Germany’s ambitious green hydrogen industry is at a turning point, facing a stark reality: demand is lagging far behind production capacity. Despite significant investment in electrolyzer manufacturing, storage infrastructure, and international partnerships, the market isn’t developing fast enough to justify the massive scale-up. This mismatch threatens to derail Germany’s climate goals and could leave billions in investments stranded.
The Supply-Demand Imbalance
Factories like Quest One near Hamburg stand poised to churn out electrolyzers – machines that split water into hydrogen and oxygen using renewable energy. However, these facilities are operating well below potential, with Quest One even forced to lay off 20% of its German workforce due to weak orders. The core issue isn’t a lack of supply; it’s that green hydrogen remains too expensive compared to fossil fuel-derived alternatives. Currently, green hydrogen production accounts for less than 1% of global output, and scaling up is crucial to lower costs.
Misplaced Priorities and Sectoral Disconnects
A key obstacle is misplaced focus.
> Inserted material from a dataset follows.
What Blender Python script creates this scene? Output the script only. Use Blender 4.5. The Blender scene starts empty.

Experts like communication professor Christian Stöcker criticize the overemphasis on hydrogen for inefficient applications such as home heating and personal vehicles, where heat pumps and electric alternatives are far more viable. Meanwhile, the sectors that genuinely need green hydrogen—heavy industry (steel, chemicals, shipping)—are not driving demand effectively.
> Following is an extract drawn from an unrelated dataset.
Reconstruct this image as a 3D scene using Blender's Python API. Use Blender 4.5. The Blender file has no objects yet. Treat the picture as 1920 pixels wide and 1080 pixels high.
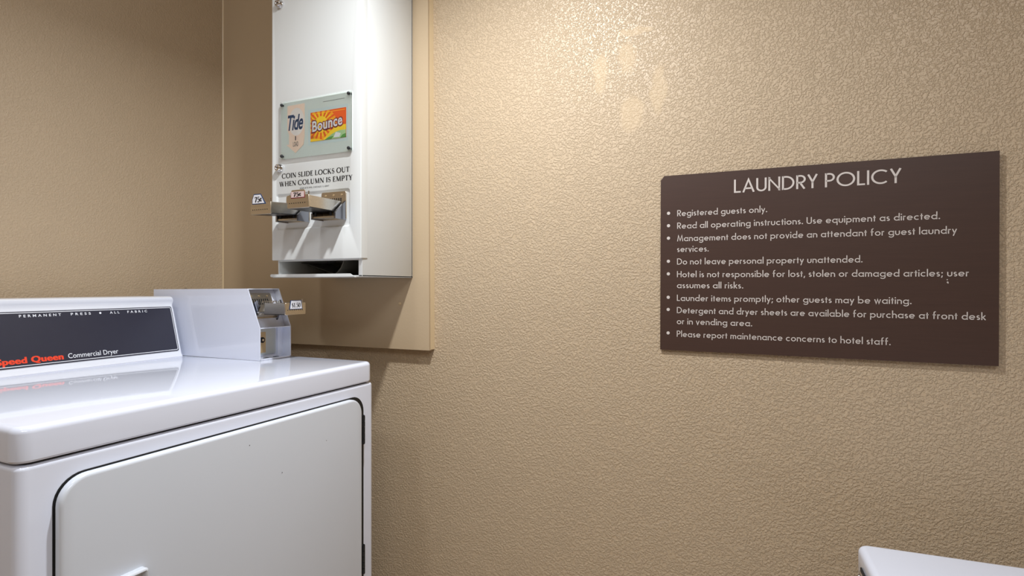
import bpy, bmesh, math, random
from mathutils import Vector, Matrix
random.seed(4)
PI = math.pi
SC = bpy.context.scene
COL = SC.collection

# ------------------------------------------------------------------ camera
cam_d = bpy.data.cameras.new('camera')
cam = bpy.data.objects.new('camera', cam_d)
COL.objects.link(cam)
cam_d.sensor_width = 36.0
cam_d.lens = 36.0 * 1052.1 / 1920.0
cam_d.shift_y = -3.6 / 1920.0
cam_d.clip_start = 0.02
cam.location = (1.547, -1.25, 1.09)
cam.rotation_euler = (PI / 2, 0, 0.42387)
SC.camera = cam

# ------------------------------------------------------------------ world, lamps, exposure
world = bpy.data.worlds.new('world')
SC.world = world
world.use_nodes = True
world.node_tree.nodes['Background'].inputs['Color'].default_value = (1.0, 0.97, 0.93, 1)
world.node_tree.nodes['Background'].inputs['Strength'].default_value = 0.0


def disk_lamp(name, loc, size, power, color, target, sx=None, spread=180):
    d = bpy.data.lights.new(name, 'AREA')
    d.shape = 'DISK' if sx is None else 'RECTANGLE'
    d.size = size
    if sx is not None:
        d.size_y = sx
    d.energy = power
    d.color = color
    d.spread = math.radians(spread)
    o = bpy.data.objects.new(name, d)
    COL.objects.link(o)
    o.location = loc
    o.rotation_euler = (Vector(target) - Vector(loc)).to_track_quat('-Z', 'Y').to_euler()
    return o


# a hooded lamp close to the wall above the frame, a ceiling bulb and an added, unseen soft fill further back
disk_lamp('hooded_lamp', (1.06, -0.58, 2.00), 0.06, 14.2, (0.93, 0.97, 1.0), (1.10, -0.38, 0.0), None, 155)
disk_lamp('ceiling_lamp', (0.66, -1.41, 2.40), 0.12, 5.0, (0.92, 0.96, 1.0), (0.72, -1.0, 1.0))
disk_lamp('rear_fill', (2.1, -1.9, 2.40), 1.2, 21.5, (0.86, 0.93, 1.0), (1.9, -1.7, 0.0), 0.35)

SC.view_settings.view_transform = 'Standard'
SC.view_settings.look = 'None'
SC.view_settings.gamma = 1.0
SC.view_settings.use_curve_mapping = False
SC.view_settings.exposure = -0.12


# ------------------------------------------------------------------ materials
def srgb(r, g, b):
    f = lambda c: (c / 255 / 12.92) if c / 255 <= 0.04045 else ((c / 255 + 0.055) / 1.055) ** 2.4
    return (f(r), f(g), f(b), 1)


def mat(name, color, rough=0.5, metal=0.0, spec=0.5, noise=0.0, nscale=30.0, bump=0.0, bscale=200.0, trans=0.0, alpha=1.0, coat=0.0):
    m = bpy.data.materials.new(name)
    m.use_nodes = True
    nt = m.node_tree
    b = nt.nodes['Principled BSDF']
    b.inputs['Roughness'].default_value = rough
    b.inputs['Metallic'].default_value = metal
    b.inputs['Specular IOR Level'].default_value = spec
    b.inputs['Transmission Weight'].default_value = trans
    b.inputs['Alpha'].default_value = alpha
    b.inputs['Coat Weight'].default_value = coat
    tc = nt.nodes.new('ShaderNodeTexCoord')
    n = nt.nodes.new('ShaderNodeTexNoise')
    n.inputs['Scale'].default_value = nscale
    n.inputs['Detail'].default_value = 3
    nt.links.new(tc.outputs['Object'], n.inputs['Vector'])
    mx = nt.nodes.new('ShaderNodeMix')
    mx.data_type = 'RGBA'
    c = Vector(color[:3])
    mx.inputs[6].default_value = (*(c * (1 - noise)), 1)
    mx.inputs[7].default_value = (*(c * (1 + noise)), 1)
    nt.links.new(n.outputs['Fac'], mx.inputs[0])
    nt.links.new(mx.outputs[2], b.inputs['Base Color'])
    if bump > 0:
        n2 = nt.nodes.new('ShaderNodeTexNoise')
        n2.inputs['Scale'].default_value = bscale
        n2.inputs['Detail'].default_value = 2
        nt.links.new(tc.outputs['Object'], n2.inputs['Vector'])
        bp = nt.nodes.new('ShaderNodeBump')
        bp.inputs['Strength'].default_value = 1.0
        bp.inputs['Distance'].default_value = bump
        nt.links.new(n2.outputs['Fac'], bp.inputs['Height'])
        nt.links.new(bp.outputs['Normal'], b.inputs['Normal'])
    return m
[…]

Adding to the complexity, some critics point to the involvement of fossil fuel companies and automakers, suggesting they may be using hydrogen as a way to justify continued investment in outdated infrastructure. Volkswagen, owner of electrolyzer manufacturer Quest One, is even reportedly considering selling its hydrogen assets.
Infrastructure at Risk
Germany is investing heavily in hydrogen infrastructure: pipelines across northern Germany, underground storage facilities (like those being built by Storengy Deutschland), and even international transport networks reaching as far as India and Saudi Arabia. However, this infrastructure may become worthless if demand doesn’t materialize. Converting hydrogen into ammonia for transport introduces efficiency losses, and sourcing from countries like Chile or Namibia raises concerns about exacerbating energy inequality.
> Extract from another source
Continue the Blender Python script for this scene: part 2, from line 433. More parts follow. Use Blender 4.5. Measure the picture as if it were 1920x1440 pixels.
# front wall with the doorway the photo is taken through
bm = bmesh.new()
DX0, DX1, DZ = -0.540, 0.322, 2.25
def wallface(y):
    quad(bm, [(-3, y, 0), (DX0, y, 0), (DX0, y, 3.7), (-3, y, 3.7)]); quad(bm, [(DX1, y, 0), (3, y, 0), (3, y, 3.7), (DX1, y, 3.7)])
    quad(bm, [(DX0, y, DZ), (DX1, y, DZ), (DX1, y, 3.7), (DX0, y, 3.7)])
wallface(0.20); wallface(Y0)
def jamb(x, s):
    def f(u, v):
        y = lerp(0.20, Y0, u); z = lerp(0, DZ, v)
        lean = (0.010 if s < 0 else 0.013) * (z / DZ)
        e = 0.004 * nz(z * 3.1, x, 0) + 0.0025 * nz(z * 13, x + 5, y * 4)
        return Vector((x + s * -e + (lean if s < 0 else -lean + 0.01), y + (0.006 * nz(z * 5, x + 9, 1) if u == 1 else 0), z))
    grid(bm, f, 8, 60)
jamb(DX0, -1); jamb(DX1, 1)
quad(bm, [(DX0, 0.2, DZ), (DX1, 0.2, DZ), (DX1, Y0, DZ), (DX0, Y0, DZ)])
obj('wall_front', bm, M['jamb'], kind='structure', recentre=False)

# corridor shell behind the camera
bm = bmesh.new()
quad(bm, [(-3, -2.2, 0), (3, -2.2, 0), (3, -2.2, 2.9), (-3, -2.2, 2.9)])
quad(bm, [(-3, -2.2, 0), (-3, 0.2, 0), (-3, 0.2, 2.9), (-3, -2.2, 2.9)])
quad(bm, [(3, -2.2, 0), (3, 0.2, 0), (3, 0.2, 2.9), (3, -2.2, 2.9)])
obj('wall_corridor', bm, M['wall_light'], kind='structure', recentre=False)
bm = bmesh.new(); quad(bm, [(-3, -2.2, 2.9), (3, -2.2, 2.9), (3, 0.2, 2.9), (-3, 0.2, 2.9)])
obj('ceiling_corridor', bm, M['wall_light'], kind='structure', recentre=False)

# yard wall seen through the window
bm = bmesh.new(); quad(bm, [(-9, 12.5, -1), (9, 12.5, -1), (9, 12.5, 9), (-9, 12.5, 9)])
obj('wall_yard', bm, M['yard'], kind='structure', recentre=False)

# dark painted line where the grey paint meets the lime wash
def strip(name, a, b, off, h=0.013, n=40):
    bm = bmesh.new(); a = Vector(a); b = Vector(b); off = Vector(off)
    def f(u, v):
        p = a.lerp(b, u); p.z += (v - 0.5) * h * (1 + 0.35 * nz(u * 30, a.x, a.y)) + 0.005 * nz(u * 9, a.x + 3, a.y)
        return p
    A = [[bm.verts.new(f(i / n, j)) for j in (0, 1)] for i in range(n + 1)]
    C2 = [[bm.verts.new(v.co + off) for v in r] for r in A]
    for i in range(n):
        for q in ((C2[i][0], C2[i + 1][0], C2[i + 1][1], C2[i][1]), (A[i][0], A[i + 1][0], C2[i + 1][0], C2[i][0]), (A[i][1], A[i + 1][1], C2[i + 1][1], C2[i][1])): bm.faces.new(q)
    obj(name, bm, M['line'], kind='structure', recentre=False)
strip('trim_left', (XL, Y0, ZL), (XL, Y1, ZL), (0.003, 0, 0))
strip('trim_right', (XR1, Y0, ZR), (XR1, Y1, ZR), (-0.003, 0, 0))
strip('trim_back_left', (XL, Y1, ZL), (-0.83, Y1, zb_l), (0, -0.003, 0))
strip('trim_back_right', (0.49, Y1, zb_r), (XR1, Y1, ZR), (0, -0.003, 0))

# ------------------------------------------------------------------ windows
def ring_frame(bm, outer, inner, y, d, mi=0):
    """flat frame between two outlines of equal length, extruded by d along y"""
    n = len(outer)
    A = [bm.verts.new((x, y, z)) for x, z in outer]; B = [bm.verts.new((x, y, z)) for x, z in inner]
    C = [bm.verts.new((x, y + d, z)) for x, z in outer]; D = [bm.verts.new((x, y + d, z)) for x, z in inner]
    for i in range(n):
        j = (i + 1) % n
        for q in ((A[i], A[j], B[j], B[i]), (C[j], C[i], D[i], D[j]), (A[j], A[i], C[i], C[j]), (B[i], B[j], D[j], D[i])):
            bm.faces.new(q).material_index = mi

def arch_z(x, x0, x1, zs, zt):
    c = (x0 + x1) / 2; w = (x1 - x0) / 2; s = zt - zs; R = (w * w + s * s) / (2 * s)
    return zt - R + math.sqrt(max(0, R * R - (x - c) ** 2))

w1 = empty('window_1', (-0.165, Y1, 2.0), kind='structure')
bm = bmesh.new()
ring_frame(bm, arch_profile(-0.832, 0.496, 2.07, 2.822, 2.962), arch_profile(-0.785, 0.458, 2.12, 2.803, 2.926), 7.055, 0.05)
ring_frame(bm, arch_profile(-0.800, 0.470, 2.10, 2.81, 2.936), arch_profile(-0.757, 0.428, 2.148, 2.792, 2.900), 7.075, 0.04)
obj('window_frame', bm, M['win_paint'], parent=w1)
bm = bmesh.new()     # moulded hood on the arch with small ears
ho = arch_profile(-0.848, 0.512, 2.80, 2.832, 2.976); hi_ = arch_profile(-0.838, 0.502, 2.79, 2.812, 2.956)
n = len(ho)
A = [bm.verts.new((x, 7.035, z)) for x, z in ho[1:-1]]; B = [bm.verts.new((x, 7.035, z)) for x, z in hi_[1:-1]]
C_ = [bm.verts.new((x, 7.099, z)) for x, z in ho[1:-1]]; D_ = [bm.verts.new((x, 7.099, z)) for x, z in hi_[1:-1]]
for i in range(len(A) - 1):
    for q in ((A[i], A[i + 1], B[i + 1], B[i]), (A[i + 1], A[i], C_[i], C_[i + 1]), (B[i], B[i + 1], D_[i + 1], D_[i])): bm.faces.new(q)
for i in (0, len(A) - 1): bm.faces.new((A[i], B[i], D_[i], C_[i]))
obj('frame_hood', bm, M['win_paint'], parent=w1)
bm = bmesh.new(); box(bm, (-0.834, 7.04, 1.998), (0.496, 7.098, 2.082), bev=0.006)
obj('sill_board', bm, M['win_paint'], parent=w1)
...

Government Support Is Essential
German hydrogen companies insist that government policy is the only viable solution. Without aggressive regulation and subsidies, the entire sector could collapse. The urgency is compounded by China’s dominance in electrolyzer manufacturing (accounting for nearly 60% of global capacity) and recent project cancellations: in the last 18 months, 52 low-carbon hydrogen projects have been scrapped.
A Race Against Time
While industry leaders like Ivana Jemelkova of the Hydrogen Council maintain a cautiously optimistic outlook, the reality is grim. Companies cannot indefinitely wait for a supportive market. The German government, while still committed to hydrogen as a climate solution, is already tempering its ambitions amid high costs. The next few years will determine whether Germany’s green hydrogen gamble pays off or becomes a costly failure.